Those watching Oberlin College play Case Western Reserve University this weekend will notice the game is being played on a nontraditional day for college football. Instead of playing at Oberlin's Savage Stadium on Saturday, Sept. 14, the game has been moved to Sunday, Sept. 15 in observance of Yom Kippur.

This may be the first time an Oberlin sporting event has been rescheduled due to a Jewish holiday.

Natalie Winkelfoos, the Delta Lodge director of athletics and physical education at Oberlin, explained that schedules for sports teams are put together months in advance of the season. The schedules are presented to a general faculty athletics committee and must be approved. This year the committee noticed several athletic events were scheduled on Yom Kippur.

"Typically in the past, we have played some games on a Jewish holiday. However, when this was presented to the entire faculty committee there were some concerns," she said.

Winkelfoos, along with Oberlin College President Marvin Krislov, who is Jewish, decided to make a change.

"The president and myself decided it was best if we could try to reschedule, move or postpone the games so we weren't forcing our Jewish athletes to choose between observing their holiday and participating in their sports," she said.

Gideon Reiz, a senior at Oberlin, said he found out at the end of the school year last year that a football game had been scheduled on Yom Kippur. He voiced his concerns to coaches and was told they were already working on getting the game moved.

"I think it's a really big step and I was really happy about it," said Reiz, who is also the president of Chabad at Oberlin. "We would never play a game on Easter or Christmas or even Thanksgiving, so this is a really big deal for the Jewish community here and at Case Western Reserve University."

Reiz, of Silver Spring, Md., has been a four-year member of the team. During his freshman and sophomore year, football games were also scheduled on Yom Kippur. His Jewish teammates played on the holiday, but Reiz decided not to play.

"It just felt wrong (to play) when it's the holiest day of the year and all my focus is supposed to be toward God and toward my prayers, and I shouldn't be playing football if that's what I'm supposed to be focused on," he said.

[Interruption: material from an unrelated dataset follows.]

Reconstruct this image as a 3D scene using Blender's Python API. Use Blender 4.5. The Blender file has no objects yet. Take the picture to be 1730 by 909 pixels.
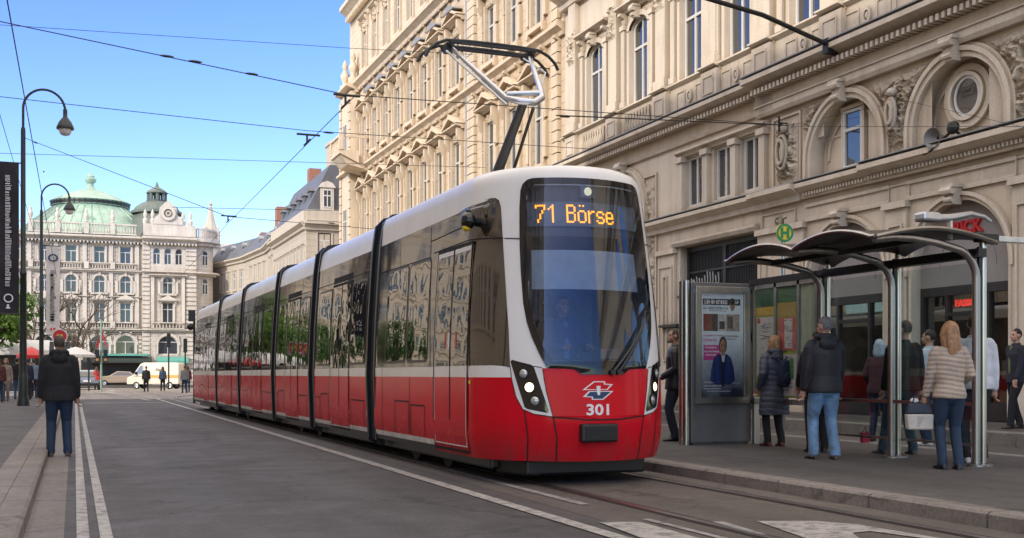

Besides this weekend's football game, a field hockey match and a women's soccer match were rescheduled, and a men's soccer match scheduled for Saturday was postponed till after sundown.

"This is part of what's so wonderful about Oberlin's tradition, that it really tries to support multiple traditions and create inclusiveness," said Rabbi Shimon Brand, the Jewish chaplain at Oberlin.

Brand added that per Oberlin policy, all classes are canceled on Yom Kippur. Canceling sporting events scheduled on Yom Kippur goes hand-in-hand with that policy.

Rabbi Mendy Alevsky of Chabad at CWRU emphasized the importance of colleges being willing to accommodate students and said it's amazing how far college policies have come. He also hopes Jewish students will be inspired by Oberlin's decision.

"What hits at my heart is there are so many Jewish students who care and will be inspired to care about Yom Kippur and be inspired to observe it as best as they can," Alevsky said.

Winkelfoos said Oberlin will continue to keep in mind religious holidays when scheduling sporting events. She has even started conversations with people from the North Coast Athletic Conference to raise awareness at other colleges.

"It doesn't matter how many athletes it affects," she said. "It it's going to affect one it needs to be addressed."